EXERCISE OBJECTIVE » Starting at the first line of the data below, write out each line exactly until you reach the line containing "trees.sort(key=lambda t: math.hypot(t[0], t[1]))", and include that line too.

PROVIDED MATERIAL »

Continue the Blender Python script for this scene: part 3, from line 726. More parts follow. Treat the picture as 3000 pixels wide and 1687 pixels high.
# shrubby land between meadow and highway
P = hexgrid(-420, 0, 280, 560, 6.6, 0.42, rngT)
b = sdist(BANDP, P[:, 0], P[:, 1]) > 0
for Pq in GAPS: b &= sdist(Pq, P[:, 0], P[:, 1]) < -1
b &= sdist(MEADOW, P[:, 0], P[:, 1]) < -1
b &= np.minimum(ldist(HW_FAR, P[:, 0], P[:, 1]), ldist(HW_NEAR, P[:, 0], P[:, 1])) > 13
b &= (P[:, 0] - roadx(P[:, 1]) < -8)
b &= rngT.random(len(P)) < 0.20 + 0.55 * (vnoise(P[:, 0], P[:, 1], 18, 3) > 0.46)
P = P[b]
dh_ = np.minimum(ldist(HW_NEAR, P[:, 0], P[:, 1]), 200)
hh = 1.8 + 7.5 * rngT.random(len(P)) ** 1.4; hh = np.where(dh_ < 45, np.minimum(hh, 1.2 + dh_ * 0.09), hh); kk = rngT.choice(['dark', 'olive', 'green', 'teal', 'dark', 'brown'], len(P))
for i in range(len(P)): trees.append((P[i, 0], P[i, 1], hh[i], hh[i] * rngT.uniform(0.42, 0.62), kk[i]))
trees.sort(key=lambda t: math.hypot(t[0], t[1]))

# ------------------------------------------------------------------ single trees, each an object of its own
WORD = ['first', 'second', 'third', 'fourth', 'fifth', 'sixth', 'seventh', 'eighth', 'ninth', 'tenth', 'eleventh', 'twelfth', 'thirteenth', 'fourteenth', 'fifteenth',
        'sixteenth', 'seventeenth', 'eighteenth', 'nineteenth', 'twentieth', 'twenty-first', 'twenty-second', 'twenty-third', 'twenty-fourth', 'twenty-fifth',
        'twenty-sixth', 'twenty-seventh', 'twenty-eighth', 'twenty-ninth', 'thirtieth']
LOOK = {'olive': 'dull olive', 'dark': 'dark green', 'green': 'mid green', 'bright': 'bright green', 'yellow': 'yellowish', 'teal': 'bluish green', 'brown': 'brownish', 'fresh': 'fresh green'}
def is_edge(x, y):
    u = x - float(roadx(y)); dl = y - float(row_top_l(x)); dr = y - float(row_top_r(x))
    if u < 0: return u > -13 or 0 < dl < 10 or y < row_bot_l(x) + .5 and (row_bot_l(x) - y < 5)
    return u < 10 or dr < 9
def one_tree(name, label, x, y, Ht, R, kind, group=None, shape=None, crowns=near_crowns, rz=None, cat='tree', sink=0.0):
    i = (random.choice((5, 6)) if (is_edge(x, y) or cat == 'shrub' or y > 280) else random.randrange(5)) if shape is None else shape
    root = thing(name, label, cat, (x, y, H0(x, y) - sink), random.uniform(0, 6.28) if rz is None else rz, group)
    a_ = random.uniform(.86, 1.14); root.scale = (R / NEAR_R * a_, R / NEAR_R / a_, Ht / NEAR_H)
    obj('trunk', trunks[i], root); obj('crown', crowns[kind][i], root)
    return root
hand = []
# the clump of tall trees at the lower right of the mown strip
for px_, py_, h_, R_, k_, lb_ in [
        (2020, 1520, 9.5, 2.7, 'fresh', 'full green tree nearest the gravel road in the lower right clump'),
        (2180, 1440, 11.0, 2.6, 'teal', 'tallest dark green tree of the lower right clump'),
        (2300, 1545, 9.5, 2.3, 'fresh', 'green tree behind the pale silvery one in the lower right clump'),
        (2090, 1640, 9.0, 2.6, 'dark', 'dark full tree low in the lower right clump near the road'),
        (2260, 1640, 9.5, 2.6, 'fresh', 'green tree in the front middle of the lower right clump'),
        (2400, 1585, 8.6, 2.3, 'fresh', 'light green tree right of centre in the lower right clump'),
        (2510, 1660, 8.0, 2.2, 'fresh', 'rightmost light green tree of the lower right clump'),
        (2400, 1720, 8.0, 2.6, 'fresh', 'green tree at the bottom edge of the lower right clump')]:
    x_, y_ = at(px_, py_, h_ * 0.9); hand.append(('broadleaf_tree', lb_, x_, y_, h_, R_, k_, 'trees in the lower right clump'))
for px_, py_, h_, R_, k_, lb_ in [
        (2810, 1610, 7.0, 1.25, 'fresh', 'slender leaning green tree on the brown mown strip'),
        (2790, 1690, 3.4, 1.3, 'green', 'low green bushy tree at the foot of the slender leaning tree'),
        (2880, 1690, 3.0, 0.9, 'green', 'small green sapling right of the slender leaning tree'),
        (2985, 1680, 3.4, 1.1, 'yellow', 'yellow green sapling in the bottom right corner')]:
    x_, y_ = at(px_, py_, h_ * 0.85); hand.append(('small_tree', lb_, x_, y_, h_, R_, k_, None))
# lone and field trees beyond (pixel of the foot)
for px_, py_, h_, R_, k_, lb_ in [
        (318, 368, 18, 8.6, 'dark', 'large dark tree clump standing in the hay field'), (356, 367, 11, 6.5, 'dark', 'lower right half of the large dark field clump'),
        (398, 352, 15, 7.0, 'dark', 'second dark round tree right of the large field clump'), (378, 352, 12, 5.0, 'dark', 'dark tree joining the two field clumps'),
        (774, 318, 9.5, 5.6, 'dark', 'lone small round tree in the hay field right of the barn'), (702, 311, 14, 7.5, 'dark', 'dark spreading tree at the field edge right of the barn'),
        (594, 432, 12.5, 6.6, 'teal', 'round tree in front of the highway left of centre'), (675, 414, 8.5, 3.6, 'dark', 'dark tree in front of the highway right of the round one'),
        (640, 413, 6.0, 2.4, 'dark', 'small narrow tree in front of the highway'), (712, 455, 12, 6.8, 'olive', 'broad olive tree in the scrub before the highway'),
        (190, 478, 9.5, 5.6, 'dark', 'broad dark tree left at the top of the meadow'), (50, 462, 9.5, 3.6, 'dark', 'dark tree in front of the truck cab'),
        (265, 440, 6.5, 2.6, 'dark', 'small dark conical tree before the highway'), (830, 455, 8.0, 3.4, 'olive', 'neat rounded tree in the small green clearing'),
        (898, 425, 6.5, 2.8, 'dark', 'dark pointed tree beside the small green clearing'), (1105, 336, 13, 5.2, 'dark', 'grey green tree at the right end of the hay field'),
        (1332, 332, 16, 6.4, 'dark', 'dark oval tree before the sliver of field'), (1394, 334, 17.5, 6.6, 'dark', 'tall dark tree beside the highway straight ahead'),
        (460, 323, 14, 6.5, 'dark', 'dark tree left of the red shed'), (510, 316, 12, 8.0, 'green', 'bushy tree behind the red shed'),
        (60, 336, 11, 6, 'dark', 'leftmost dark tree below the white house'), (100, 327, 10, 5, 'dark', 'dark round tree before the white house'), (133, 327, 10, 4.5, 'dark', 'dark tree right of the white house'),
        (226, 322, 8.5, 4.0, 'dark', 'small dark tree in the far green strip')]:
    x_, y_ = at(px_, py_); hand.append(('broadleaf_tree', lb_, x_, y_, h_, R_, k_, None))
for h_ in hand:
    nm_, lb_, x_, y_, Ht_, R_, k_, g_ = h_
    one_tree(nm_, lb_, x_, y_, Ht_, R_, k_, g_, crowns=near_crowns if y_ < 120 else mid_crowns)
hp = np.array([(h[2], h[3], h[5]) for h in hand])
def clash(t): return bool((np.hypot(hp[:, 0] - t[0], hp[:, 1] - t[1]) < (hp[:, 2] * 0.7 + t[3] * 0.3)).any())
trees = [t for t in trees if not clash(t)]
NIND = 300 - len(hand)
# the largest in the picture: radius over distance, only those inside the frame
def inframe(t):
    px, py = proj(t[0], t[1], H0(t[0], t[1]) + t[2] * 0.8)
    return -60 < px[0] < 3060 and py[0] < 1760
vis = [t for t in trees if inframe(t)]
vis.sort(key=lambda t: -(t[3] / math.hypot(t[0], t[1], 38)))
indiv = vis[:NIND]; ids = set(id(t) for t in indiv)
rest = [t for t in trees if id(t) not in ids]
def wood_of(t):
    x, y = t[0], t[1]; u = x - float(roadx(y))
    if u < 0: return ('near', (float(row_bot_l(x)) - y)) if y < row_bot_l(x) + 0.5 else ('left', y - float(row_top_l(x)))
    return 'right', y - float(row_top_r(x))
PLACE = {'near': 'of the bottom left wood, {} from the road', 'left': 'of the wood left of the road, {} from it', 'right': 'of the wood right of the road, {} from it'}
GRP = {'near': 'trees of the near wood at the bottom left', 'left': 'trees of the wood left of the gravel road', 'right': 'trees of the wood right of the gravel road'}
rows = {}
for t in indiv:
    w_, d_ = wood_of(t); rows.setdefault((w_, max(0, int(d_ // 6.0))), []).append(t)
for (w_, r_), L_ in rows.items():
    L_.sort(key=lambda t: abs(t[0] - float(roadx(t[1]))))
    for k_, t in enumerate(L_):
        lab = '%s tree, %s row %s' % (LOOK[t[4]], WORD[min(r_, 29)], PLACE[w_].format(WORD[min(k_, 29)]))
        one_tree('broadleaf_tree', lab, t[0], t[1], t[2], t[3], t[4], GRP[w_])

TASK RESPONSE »
Continue the Blender Python script for this scene: part 3, from line 726. More parts follow. Treat the picture as 3000 pixels wide and 1687 pixels high.
# shrubby land between meadow and highway
P = hexgrid(-420, 0, 280, 560, 6.6, 0.42, rngT)
b = sdist(BANDP, P[:, 0], P[:, 1]) > 0
for Pq in GAPS: b &= sdist(Pq, P[:, 0], P[:, 1]) < -1
b &= sdist(MEADOW, P[:, 0], P[:, 1]) < -1
b &= np.minimum(ldist(HW_FAR, P[:, 0], P[:, 1]), ldist(HW_NEAR, P[:, 0], P[:, 1])) > 13
b &= (P[:, 0] - roadx(P[:, 1]) < -8)
b &= rngT.random(len(P)) < 0.20 + 0.55 * (vnoise(P[:, 0], P[:, 1], 18, 3) > 0.46)
P = P[b]
dh_ = np.minimum(ldist(HW_NEAR, P[:, 0], P[:, 1]), 200)
hh = 1.8 + 7.5 * rngT.random(len(P)) ** 1.4; hh = np.where(dh_ < 45, np.minimum(hh, 1.2 + dh_ * 0.09), hh); kk = rngT.choice(['dark', 'olive', 'green', 'teal', 'dark', 'brown'], len(P))
for i in range(len(P)): trees.append((P[i, 0], P[i, 1], hh[i], hh[i] * rngT.uniform(0.42, 0.62), kk[i]))
trees.sort(key=lambda t: math.hypot(t[0], t[1]))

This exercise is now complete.